> [Exercise task]
Everything from the line containing "for i, (px, py, w_, h_, c)" down to the line containing "y = 12.5; p" is to be returned exactly; include both boundary lines and leave out all others.

> [Listed records]
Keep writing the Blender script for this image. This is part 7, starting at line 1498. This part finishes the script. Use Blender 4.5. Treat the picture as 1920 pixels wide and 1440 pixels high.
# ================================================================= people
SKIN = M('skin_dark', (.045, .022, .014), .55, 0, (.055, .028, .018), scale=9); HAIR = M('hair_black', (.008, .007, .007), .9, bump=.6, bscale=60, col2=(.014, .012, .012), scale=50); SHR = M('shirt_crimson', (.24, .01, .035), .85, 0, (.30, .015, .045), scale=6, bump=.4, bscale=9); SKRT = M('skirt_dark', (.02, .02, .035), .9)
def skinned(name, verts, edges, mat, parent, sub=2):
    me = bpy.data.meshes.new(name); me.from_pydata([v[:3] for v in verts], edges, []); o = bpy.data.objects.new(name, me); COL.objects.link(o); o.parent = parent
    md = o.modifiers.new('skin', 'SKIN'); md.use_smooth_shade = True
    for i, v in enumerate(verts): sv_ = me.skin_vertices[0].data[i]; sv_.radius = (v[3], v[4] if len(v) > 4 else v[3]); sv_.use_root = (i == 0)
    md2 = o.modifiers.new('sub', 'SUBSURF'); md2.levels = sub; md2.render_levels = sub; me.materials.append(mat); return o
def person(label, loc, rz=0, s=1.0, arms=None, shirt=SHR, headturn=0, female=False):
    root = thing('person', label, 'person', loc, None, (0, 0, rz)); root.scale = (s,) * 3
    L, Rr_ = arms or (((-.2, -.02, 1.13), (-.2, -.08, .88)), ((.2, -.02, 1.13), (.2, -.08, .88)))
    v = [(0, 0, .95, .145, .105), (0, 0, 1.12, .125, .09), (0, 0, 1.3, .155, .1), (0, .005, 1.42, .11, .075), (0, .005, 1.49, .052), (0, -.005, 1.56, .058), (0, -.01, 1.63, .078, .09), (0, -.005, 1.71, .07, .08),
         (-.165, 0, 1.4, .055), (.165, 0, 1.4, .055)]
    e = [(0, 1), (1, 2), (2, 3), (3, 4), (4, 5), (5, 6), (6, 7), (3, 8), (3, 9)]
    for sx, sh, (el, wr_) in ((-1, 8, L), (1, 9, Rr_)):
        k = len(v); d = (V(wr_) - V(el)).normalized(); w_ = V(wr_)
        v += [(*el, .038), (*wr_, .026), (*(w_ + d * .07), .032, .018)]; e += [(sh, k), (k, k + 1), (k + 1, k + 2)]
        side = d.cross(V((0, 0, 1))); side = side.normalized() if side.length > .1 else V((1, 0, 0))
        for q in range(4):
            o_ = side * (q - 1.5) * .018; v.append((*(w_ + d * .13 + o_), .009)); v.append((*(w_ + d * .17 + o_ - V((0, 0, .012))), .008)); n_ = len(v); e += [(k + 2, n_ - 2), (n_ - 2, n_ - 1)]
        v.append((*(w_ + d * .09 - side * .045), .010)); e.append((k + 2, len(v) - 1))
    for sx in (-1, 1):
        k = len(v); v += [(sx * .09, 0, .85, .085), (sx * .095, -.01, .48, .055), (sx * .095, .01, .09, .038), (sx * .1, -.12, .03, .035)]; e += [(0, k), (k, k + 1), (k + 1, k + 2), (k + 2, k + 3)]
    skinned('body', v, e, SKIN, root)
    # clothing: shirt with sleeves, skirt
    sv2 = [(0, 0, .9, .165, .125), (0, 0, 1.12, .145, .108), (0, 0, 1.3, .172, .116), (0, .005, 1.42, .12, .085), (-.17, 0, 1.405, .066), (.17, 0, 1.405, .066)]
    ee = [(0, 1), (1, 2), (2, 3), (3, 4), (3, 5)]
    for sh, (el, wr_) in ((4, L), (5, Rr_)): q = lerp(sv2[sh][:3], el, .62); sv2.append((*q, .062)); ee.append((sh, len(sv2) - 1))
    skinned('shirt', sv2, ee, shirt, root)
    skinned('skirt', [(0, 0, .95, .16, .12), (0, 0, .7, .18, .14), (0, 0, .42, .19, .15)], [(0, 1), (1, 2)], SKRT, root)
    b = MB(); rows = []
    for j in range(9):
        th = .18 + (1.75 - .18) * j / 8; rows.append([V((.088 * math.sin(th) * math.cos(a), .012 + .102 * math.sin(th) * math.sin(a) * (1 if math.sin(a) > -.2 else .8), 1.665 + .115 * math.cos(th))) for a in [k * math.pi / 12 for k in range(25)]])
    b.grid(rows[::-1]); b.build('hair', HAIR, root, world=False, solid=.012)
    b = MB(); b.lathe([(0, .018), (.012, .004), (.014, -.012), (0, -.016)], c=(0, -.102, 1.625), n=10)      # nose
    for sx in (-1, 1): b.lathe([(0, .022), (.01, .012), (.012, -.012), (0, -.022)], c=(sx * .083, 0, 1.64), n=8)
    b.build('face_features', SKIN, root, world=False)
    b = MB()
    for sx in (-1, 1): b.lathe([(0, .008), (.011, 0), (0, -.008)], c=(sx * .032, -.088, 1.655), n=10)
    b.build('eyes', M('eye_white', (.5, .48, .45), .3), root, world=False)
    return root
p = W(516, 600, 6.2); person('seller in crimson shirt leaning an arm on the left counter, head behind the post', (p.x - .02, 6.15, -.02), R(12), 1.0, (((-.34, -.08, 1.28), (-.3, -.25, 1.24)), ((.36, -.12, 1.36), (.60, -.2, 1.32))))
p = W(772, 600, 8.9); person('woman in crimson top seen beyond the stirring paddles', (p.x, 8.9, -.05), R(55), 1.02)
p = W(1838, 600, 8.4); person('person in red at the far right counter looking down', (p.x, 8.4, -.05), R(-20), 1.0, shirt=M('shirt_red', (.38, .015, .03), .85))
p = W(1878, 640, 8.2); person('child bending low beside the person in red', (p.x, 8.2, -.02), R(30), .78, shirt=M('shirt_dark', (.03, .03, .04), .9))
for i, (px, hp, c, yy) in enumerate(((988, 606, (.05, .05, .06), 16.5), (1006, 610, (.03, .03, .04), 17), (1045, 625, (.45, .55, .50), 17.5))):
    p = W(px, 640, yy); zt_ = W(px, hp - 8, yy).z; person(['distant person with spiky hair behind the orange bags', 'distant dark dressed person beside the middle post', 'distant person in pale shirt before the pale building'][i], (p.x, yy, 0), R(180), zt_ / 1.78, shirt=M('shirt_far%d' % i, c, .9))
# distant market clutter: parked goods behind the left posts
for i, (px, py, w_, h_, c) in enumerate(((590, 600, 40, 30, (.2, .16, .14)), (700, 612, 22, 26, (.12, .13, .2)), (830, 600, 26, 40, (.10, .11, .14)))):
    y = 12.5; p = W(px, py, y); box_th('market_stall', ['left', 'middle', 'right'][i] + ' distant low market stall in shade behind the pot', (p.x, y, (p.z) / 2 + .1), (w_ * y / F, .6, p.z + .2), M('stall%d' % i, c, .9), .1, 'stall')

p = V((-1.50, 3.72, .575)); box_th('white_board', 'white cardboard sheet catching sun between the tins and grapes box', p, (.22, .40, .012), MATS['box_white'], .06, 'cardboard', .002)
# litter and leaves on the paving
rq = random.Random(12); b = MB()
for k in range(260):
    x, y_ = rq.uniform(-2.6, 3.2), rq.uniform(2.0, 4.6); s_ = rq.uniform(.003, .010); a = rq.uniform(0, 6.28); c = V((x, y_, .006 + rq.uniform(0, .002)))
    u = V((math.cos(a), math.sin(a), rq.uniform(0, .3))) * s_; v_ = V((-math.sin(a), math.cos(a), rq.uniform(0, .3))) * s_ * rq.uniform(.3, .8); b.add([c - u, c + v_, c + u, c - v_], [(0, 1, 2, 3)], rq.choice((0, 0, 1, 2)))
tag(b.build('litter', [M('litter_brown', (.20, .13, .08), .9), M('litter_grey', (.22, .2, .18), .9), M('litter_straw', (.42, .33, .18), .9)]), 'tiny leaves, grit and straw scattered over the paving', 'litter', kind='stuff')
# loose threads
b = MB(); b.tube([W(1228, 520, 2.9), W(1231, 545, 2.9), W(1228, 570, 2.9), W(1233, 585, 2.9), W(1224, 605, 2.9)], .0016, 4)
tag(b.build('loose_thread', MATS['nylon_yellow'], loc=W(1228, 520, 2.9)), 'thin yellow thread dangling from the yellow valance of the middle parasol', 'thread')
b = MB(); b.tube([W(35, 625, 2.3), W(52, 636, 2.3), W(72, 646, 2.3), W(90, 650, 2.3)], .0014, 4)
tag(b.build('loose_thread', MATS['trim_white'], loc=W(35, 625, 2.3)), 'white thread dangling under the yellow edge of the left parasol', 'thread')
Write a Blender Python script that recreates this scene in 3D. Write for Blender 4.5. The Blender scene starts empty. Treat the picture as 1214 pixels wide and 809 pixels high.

> [Result of this task]
for i, (px, py, w_, h_, c) in enumerate(((590, 600, 40, 30, (.2, .16, .14)), (700, 612, 22, 26, (.12, .13, .2)), (830, 600, 26, 40, (.10, .11, .14)))):
    y = 12.5; p = W(px, py, y); box_th('market_stall', ['left', 'middle', 'right'][i] + ' distant low market stall in shade behind the pot', (p.x, y, (p.z) / 2 + .1), (w_ * y / F, .6, p.z + .2), M('stall%d' % i, c, .9), .1, 'stall')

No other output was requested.